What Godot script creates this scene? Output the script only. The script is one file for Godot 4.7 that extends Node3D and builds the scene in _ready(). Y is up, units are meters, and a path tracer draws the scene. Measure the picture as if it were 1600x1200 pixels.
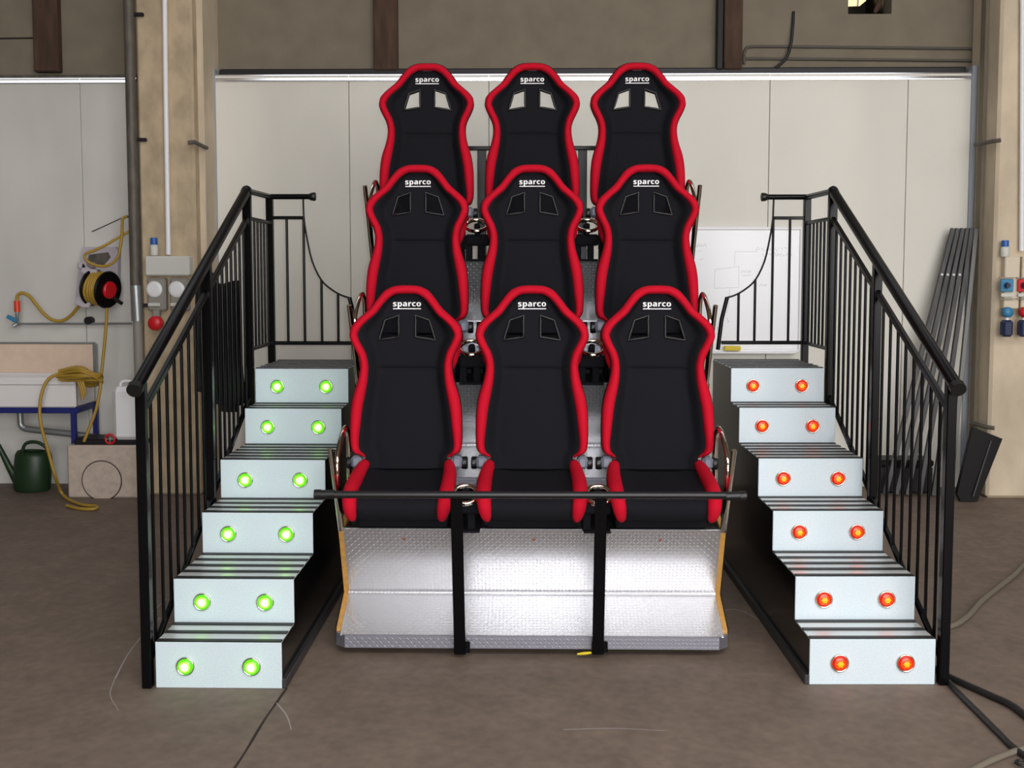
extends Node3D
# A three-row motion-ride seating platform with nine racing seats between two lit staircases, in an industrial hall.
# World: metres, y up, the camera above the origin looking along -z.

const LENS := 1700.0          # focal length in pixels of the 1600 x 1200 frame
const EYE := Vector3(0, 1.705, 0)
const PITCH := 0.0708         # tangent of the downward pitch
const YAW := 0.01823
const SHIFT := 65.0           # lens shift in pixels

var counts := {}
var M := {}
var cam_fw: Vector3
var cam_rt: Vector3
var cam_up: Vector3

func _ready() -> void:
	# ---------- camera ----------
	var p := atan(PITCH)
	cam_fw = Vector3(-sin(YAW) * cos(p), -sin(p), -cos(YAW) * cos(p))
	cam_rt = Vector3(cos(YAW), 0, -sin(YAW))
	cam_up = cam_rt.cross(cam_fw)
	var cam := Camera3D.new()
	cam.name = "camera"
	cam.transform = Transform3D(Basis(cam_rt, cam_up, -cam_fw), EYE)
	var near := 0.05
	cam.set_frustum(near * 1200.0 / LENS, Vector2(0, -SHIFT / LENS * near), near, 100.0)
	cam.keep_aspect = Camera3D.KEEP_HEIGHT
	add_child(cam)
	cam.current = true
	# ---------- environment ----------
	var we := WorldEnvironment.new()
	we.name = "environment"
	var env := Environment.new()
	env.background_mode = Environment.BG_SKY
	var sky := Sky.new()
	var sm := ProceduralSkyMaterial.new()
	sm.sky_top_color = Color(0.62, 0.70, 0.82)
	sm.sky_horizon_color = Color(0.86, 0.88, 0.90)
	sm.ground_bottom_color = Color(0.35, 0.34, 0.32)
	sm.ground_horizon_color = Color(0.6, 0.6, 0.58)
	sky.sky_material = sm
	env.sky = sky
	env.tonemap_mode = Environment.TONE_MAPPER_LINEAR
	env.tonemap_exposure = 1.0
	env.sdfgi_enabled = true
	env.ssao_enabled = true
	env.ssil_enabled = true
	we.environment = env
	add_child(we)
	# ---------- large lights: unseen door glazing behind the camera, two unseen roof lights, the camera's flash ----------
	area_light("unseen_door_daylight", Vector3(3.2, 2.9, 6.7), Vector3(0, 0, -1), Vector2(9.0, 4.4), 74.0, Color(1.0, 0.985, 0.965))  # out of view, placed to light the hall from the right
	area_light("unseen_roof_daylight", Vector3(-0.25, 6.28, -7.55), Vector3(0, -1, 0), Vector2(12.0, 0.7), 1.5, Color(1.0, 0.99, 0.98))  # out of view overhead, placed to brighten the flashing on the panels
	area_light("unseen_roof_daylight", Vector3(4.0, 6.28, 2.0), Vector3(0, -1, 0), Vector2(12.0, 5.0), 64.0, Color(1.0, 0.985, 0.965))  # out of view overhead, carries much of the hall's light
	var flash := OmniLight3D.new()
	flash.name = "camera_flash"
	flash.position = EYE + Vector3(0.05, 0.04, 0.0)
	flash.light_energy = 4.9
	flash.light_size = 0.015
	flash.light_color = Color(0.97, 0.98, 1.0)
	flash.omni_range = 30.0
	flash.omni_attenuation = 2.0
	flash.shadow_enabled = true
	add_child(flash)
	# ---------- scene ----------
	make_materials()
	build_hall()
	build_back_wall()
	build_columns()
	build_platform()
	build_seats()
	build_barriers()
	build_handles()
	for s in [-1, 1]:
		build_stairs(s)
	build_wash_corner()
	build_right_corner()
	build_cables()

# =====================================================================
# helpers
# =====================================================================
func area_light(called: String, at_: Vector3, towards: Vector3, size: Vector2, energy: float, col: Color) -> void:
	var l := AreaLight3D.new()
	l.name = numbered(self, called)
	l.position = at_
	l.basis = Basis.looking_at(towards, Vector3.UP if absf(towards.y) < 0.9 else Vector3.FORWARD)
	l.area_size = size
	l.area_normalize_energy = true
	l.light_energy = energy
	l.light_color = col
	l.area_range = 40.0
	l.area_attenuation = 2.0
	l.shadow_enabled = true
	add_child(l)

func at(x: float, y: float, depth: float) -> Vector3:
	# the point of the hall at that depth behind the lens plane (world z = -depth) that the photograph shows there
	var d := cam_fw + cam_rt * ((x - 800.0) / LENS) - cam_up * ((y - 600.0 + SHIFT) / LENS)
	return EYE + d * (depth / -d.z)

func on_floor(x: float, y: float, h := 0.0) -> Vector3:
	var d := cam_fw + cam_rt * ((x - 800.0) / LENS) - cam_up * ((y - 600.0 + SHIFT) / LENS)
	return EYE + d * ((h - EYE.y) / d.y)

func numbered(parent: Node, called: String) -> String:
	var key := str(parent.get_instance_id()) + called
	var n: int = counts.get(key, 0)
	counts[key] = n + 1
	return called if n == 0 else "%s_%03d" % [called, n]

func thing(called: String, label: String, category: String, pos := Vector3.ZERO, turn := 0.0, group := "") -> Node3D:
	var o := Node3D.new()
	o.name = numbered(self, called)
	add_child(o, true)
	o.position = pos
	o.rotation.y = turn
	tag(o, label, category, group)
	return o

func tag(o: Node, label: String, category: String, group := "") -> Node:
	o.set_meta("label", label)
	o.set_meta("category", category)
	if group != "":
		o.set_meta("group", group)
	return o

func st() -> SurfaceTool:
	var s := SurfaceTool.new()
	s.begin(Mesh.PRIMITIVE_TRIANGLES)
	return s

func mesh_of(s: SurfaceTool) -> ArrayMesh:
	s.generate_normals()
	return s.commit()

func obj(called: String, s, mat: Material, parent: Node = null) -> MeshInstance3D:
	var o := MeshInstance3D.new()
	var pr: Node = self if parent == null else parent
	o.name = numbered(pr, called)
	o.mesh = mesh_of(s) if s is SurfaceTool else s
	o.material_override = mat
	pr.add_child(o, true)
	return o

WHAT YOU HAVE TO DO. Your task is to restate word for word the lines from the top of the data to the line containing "var cam_up: Vector3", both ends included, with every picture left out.

SOLUTION.
What Godot script creates this scene? Output the script only. The script is one file for Godot 4.7 that extends Node3D and builds the scene in _ready(). Y is up, units are meters, and a path tracer draws the scene. Measure the picture as if it were 1600x1200 pixels.
extends Node3D
# A three-row motion-ride seating platform with nine racing seats between two lit staircases, in an industrial hall.
# World: metres, y up, the camera above the origin looking along -z.

const LENS := 1700.0          # focal length in pixels of the 1600 x 1200 frame
const EYE := Vector3(0, 1.705, 0)
const PITCH := 0.0708         # tangent of the downward pitch
const YAW := 0.01823
const SHIFT := 65.0           # lens shift in pixels

var counts := {}
var M := {}
var cam_fw: Vector3
var cam_rt: Vector3
var cam_up: Vector3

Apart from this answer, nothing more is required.